C’è un Califfato anche in Afghanistan

martedì 10 febbraio 2015


Un drone della Nato ha ucciso il mullah Abdul Rauf, un ex detenuto di Guantanamo tornato in Afghanistan per continuare a combattere la guerriglia contro gli Alleati. Abdul Rauf non è solo uno dei tanti casi di recidiva di Guantanamo, che fa presagire cosa avverrà dopo la chiusura definitiva del campo di prigionia. Era anche il principale leader dello Stato Islamico (il Califfato) in Afghanistan. La vero notizia, infatti, è proprio questa: c’è una “provincia” del Califfato anche in Afghanistan, in quello che Al Baghdadi e i suoi chiamano con l’antico nome arabo di Khorasan. In Siria una brigata jihadista, che raccoglie molti combattenti stranieri, ha il nome di Khorasan. E in Afghanistan c’è chi sta combattendo per edificarlo realmente.

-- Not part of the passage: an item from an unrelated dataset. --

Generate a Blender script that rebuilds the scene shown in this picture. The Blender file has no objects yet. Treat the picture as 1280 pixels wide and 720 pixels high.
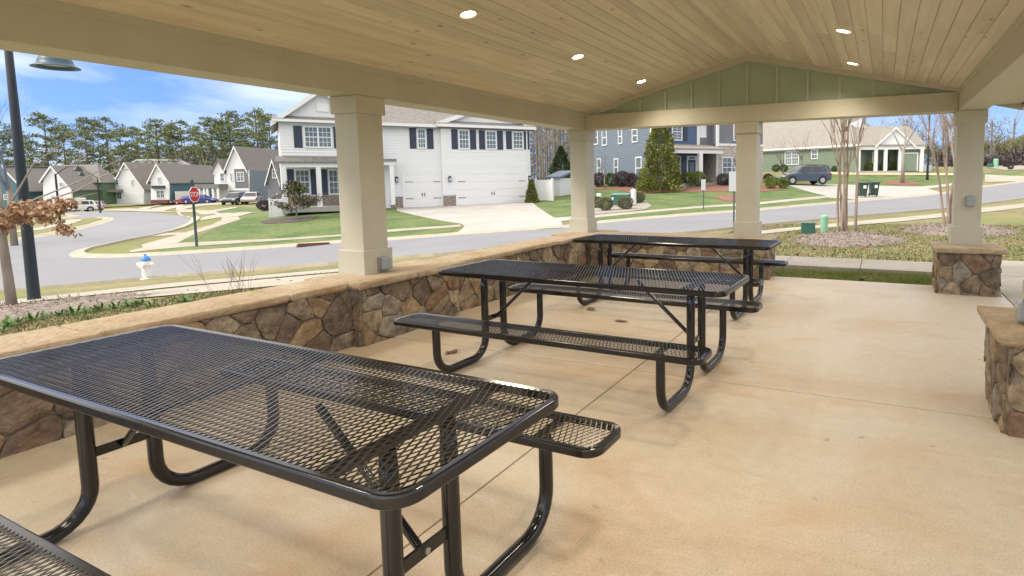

Abdul Rauf era stato catturato all’inizio della guerra afgana, nel 2001 e internato a Guantanamo fino al 2007. Poi, una volta rientrato, si era di nuovo unito ai Talebani, sotto le insegne bianche del Mullah Omar, cioè del principale alleato locale di Bin Laden. Dal 2014, come in tutte le regioni della galassia radicale islamica, Al Qaeda ha perso fascino a vantaggio del Califfato, cioè del primo concreto esperimento di Stato jihadista funzionante. A questo fascino, a quanto risulta, non ha saputo resistere il talebano Abdul Rauf, che ha rotto il suo patto di alleanza con il Mullah Omar e ha fondato la sua milizia ultra-radicale, con la bandiera nera del Califfo. Dalla provincia di Helmand, nell’occidente afgano, ha iniziato a operare e reclutare miliziani, sia per combattere contro i regolari afgani che contro i Talebani, che al suo confronto apparivano come dei “moderati”. La rete del Califfato del Khorasan non si limita al mullah Rauf. Il leader e l’organizzazione principale dei seguaci di Al Baghdadi rispondono a un altro radicale islamico, Saed Khan, che opera nell’Orakzai, regione tribale del Pakistan.

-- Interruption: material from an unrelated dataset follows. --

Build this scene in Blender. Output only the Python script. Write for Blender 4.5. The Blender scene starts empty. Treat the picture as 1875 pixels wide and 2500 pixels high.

Con l’eliminazione mirata di Abdul Rauf, la Nato ha solo tagliato uno dei rami del Califfato in Asia meridionale. Ma non è che un inizio. A parte il tronco centrale che è quello in Siria e Iraq, le altre ramificazioni dello Stato Islamico iniziano ad allungarsi in tutto il mondo musulmano. O meglio: in ognuno degli Stati falliti del mondo musulmano. La principale succursale è quella della Nigeria, dove Boko Haram ha giurato fedeltà al Califfo e ha iniziato ad occupare militarmente una regione grande, all’incirca, come la Lombardia. L’esercito nigeriano si è dimostrato troppo corrotto e infiltrato dagli jihadisti per potere reagire efficacemente. Il governo della Nigeria, finora, ha rifiutato ogni aiuto esterno per far fronte a questa minaccia. La secondo propaggine importante del Califfato è nel Sinai, una penisola teoricamente parte dell’Egitto, ma fuori controllo, ormai, dal 2011. L’ascesa al potere di Al Sisi dovrebbe consentire all’esercito egiziano di agire più liberamente nella penisola, ma ci vorrà tempo. Un altro Stato fallito in cui il Califfato si è inserito facilmente è la Libia. In questa landa di nessuno, dove ogni tribù ha la propria milizia e il governo non ha il controllo del territorio, lo Stato islamico ha istituito addirittura tre province, una a Barqah (in Cirenaica), una nel Fezzan (l’estremo Sud) e l’altra, addirittura, nella capitale Tripoli, dove miliziani jihadisti hanno attaccato l’hotel Corinthia, due settimane fa, uccidendo sia libici che stranieri.

Combattere il Califfato richiederà un impegno sempre maggiore e su più fronti. Per ora, a combattere sul serio sembra essere solo la Giordania e unicamente (per motivi geografici) sul fronte principale, in Iraq e Siria. Dopo la diffusione del video dell’uccisione di Moaz al Kasasbeh, il pilota bruciato vivo in una gabbia il 3 gennaio scorso, re Abduallah II ha ordinato una serie di raid aerei. L’intensa campagna di bombardamenti ha portato alla distruzione di almeno una sessantina di basi del Califfato. Secondo fonti giordane, sarebbe stato colpito almeno il 20% del potenziale militare dello Stato Islamico. Non è da escludere neppure un intervento di terra. Lo chiedono i giordani e non lo negano gli americani, che ventilano ufficialmente l’ipotesi di inviare un contingente di terra oltre alle forze aeree già operative.